An important factor is also the internationalisation component. Next year, for the first time at Instituto Superior Técnico and here at Taguspark, we will receive a group of American students. We will base them here, and we will train them under a dual degree arrangement in engineering and industrial management. This is another important front.
Here where we are, in Oeiras — due to the conditions we can offer, with the beach two kilometres away and with this setting in a beautiful valley — there is great potential for creating a dynamic of attracting international students. Foreign students also come looking for beautiful places.
Do the Institute’s students on this campus share common characteristics?
We welcome the best students in the country and it is a privilege to teach these young people. Naturally, those who are here at this hub are mainly students in the areas of information technology, information and communication technologies: computer engineering, telecommunications engineering and electronic engineering. These students have a certain technical background per se. Then there are the students of engineering and industrial management, which is also a course very much focused on data analysis, but also on entrepreneurship and the interface between engineering, management and economics. These students also arrive here with a different background and with different career goals. But the characteristic common to all of the Institute’s students, and the students here at Taguspark are no different in this respect, is that they are excellent students, with an enormous capacity for work.
How would you like to see this campus ten years from now?

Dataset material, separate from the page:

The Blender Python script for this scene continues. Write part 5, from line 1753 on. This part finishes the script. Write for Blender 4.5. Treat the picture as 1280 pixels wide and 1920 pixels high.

Ten years from now, this hub must be — and it will be, I am absolutely sure — a tour de force, with facilities and an environment appropriate to that which an academic and university site should be. And then, in three or four areas in which it has every opportunity to be, it should be an example of that which is done best in our country and internationally. At our hub in Oeiras, there are three or four areas here — industrial management, information and communication technology and subspecialties in these areas — which I think will develop in ten years, allowing us to reach these levels of excellence, which is always our goal.